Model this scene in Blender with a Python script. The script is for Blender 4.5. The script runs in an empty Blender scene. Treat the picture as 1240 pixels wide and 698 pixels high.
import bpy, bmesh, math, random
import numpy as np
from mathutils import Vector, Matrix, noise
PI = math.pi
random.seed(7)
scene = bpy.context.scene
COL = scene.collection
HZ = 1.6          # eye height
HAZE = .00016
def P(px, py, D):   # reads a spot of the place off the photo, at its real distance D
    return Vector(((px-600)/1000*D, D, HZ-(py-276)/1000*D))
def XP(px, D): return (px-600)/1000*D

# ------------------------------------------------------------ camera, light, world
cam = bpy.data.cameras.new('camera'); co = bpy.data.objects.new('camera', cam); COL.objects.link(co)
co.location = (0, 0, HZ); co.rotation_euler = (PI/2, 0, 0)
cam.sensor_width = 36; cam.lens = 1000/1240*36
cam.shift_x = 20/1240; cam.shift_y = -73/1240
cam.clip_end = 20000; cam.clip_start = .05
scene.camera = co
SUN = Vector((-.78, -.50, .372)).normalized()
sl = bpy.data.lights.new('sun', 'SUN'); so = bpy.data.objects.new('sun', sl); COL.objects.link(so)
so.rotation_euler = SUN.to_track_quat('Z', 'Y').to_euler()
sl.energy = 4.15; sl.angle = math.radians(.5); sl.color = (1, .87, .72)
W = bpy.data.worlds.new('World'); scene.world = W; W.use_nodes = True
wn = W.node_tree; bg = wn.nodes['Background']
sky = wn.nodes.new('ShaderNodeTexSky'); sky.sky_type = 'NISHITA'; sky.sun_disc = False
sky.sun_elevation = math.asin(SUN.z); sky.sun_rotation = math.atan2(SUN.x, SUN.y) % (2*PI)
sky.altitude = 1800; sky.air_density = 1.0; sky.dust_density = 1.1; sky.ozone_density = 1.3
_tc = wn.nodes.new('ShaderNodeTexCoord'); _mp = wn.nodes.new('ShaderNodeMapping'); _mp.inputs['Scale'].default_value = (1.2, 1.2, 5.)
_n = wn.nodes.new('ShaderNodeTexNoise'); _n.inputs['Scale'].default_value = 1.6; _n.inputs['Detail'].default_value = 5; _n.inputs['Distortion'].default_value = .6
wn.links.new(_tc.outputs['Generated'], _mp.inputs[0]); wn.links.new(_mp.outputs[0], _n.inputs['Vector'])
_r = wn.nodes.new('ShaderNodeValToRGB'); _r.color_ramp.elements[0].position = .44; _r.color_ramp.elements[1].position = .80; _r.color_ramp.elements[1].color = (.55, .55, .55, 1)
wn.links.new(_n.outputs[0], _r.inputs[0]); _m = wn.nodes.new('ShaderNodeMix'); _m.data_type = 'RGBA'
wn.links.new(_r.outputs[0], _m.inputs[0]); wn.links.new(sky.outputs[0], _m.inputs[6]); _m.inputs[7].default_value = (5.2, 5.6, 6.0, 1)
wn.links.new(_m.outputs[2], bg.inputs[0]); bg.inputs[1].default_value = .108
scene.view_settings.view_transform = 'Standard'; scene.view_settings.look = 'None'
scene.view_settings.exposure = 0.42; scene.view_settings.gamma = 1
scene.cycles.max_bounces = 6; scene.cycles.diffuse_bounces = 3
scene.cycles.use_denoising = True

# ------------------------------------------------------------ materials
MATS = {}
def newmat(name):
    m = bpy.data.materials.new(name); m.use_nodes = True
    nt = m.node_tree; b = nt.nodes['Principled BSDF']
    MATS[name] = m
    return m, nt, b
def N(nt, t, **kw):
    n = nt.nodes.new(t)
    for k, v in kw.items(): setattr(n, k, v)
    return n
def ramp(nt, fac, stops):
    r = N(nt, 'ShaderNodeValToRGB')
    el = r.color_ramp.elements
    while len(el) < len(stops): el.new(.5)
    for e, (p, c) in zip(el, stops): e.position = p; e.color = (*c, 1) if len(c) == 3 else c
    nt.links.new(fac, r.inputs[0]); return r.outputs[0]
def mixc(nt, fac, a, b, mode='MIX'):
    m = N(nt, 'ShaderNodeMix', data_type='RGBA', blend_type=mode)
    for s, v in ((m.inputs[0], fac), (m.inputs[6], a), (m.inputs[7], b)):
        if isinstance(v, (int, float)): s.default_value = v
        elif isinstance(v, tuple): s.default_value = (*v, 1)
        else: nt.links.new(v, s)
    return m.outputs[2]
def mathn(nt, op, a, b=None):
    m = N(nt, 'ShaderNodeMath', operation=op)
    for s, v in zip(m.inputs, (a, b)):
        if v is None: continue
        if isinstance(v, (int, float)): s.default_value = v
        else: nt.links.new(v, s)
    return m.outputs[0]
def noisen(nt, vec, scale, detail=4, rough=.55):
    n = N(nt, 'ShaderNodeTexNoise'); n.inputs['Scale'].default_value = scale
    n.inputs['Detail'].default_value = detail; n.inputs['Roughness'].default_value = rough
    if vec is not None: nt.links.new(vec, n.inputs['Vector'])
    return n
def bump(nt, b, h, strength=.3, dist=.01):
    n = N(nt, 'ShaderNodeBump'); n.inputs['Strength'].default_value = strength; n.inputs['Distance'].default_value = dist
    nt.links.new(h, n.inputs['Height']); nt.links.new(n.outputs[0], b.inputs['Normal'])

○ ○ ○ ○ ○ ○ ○

§ WHAT THE EXERCISE ASKS
Which lines contain the word "scene"? Return each of them.

§ SOLUTION TO THIS TASK
Model this scene in Blender with a Python script. The script is for Blender 4.5. The script runs in an empty Blender scene. Treat the picture as 1240 pixels wide and 698 pixels high.
scene = bpy.context.scene
COL = scene.collection
scene.camera = co
W = bpy.data.worlds.new('World'); scene.world = W; W.use_nodes = True
scene.view_settings.view_transform = 'Standard'; scene.view_settings.look = 'None'
scene.view_settings.exposure = 0.42; scene.view_settings.gamma = 1
scene.cycles.max_bounces = 6; scene.cycles.diffuse_bounces = 3
scene.cycles.use_denoising = True